Return only the lines from the top of the material through the line marked by "cam_d.shift_y = (HY", unaltered.

━━━━━ Source material ━━━━━

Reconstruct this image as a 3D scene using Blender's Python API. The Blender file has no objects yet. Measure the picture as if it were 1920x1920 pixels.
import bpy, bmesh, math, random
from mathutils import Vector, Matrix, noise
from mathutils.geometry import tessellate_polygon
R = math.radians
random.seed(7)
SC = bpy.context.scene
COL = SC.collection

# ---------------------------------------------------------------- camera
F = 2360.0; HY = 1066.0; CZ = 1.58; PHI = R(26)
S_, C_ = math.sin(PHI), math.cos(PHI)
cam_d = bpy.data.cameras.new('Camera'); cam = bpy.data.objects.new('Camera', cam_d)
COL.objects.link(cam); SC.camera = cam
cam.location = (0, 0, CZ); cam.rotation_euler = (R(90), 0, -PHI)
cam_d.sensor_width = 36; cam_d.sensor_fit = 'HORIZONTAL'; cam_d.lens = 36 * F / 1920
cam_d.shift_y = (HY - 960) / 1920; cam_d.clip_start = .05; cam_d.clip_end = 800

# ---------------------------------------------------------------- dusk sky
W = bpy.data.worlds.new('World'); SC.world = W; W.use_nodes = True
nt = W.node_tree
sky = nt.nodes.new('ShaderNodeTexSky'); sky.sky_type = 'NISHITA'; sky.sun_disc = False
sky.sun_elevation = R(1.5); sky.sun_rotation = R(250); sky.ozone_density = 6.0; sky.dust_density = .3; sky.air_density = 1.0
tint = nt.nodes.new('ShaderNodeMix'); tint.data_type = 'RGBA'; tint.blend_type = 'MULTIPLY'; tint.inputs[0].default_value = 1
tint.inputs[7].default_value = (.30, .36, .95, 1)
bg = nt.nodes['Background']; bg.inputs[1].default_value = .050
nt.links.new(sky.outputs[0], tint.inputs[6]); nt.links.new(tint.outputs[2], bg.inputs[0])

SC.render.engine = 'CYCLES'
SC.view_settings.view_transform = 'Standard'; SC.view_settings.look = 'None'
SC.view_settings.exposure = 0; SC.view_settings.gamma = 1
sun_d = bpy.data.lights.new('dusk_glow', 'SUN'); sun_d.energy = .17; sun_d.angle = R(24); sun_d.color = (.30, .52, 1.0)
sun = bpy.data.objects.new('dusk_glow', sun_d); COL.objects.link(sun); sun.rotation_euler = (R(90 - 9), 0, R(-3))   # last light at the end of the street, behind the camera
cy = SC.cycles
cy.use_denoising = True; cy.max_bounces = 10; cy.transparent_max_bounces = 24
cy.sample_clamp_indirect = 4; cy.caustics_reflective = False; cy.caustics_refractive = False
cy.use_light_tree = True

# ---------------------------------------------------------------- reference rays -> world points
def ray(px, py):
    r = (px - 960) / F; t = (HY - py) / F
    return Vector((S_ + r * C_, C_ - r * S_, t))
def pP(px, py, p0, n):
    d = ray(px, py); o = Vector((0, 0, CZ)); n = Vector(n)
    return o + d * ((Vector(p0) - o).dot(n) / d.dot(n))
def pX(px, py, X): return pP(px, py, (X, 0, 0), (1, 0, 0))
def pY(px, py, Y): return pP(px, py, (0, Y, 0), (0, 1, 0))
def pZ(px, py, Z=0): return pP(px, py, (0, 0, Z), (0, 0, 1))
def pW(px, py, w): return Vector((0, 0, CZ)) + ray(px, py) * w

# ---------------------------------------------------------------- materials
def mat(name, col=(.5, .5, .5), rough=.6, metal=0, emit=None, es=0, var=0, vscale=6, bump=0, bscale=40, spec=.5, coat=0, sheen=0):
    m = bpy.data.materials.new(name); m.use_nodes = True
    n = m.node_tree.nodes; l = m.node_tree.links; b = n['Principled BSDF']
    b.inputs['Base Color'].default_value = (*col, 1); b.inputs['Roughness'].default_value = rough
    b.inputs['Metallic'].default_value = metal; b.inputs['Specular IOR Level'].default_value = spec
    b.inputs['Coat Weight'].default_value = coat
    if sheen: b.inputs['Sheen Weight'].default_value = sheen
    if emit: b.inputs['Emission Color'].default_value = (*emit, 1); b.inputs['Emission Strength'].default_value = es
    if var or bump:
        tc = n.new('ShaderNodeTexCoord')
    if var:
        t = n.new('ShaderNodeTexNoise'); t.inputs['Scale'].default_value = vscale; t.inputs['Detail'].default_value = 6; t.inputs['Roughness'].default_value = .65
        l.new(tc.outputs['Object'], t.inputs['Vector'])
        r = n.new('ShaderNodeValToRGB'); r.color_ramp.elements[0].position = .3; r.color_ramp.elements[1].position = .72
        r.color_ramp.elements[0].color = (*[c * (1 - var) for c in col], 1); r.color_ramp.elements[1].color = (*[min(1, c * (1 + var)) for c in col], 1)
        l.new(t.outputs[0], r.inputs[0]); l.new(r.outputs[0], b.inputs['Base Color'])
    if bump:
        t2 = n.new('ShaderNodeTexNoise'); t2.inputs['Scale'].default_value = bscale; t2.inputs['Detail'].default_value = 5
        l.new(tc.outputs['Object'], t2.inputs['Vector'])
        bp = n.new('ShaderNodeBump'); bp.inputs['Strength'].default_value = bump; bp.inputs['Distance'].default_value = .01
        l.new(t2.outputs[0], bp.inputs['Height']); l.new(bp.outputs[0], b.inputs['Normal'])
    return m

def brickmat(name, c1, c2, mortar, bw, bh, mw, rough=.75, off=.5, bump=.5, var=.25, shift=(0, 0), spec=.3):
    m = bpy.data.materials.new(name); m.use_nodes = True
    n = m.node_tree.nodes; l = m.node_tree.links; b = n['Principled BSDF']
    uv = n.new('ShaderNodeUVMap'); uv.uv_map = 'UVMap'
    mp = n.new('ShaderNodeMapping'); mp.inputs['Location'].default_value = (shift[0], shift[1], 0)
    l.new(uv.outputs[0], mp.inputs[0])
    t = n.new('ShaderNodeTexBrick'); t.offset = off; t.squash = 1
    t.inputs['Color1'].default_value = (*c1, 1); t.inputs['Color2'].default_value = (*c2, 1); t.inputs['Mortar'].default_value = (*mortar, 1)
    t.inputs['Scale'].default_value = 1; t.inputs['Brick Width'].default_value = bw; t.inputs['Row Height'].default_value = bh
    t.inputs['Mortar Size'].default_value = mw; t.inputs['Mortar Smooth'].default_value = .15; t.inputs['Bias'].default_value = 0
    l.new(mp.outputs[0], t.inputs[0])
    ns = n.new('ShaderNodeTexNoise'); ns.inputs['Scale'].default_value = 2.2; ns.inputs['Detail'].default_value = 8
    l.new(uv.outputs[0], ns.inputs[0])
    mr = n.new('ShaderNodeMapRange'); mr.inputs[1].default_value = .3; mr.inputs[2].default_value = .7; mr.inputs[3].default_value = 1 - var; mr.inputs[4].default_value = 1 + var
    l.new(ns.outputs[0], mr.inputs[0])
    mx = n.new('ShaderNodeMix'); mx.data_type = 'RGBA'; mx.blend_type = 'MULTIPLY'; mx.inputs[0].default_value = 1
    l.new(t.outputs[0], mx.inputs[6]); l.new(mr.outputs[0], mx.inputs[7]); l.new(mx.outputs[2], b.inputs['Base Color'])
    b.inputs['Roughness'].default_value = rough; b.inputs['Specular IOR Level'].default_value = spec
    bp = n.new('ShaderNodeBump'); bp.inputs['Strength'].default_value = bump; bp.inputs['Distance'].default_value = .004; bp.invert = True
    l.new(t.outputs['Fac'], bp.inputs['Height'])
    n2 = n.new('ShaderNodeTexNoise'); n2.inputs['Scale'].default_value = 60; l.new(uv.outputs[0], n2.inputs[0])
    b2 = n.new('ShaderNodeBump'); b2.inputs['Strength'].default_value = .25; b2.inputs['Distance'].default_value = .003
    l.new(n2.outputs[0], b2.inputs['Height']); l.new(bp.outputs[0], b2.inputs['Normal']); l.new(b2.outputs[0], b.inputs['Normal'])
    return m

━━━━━

• _Reply to the exercise_
Reconstruct this image as a 3D scene using Blender's Python API. The Blender file has no objects yet. Measure the picture as if it were 1920x1920 pixels.
import bpy, bmesh, math, random
from mathutils import Vector, Matrix, noise
from mathutils.geometry import tessellate_polygon
R = math.radians
random.seed(7)
SC = bpy.context.scene
COL = SC.collection

# ---------------------------------------------------------------- camera
F = 2360.0; HY = 1066.0; CZ = 1.58; PHI = R(26)
S_, C_ = math.sin(PHI), math.cos(PHI)
cam_d = bpy.data.cameras.new('Camera'); cam = bpy.data.objects.new('Camera', cam_d)
COL.objects.link(cam); SC.camera = cam
cam.location = (0, 0, CZ); cam.rotation_euler = (R(90), 0, -PHI)
cam_d.sensor_width = 36; cam_d.sensor_fit = 'HORIZONTAL'; cam_d.lens = 36 * F / 1920
cam_d.shift_y = (HY - 960) / 1920; cam_d.clip_start = .05; cam_d.clip_end = 800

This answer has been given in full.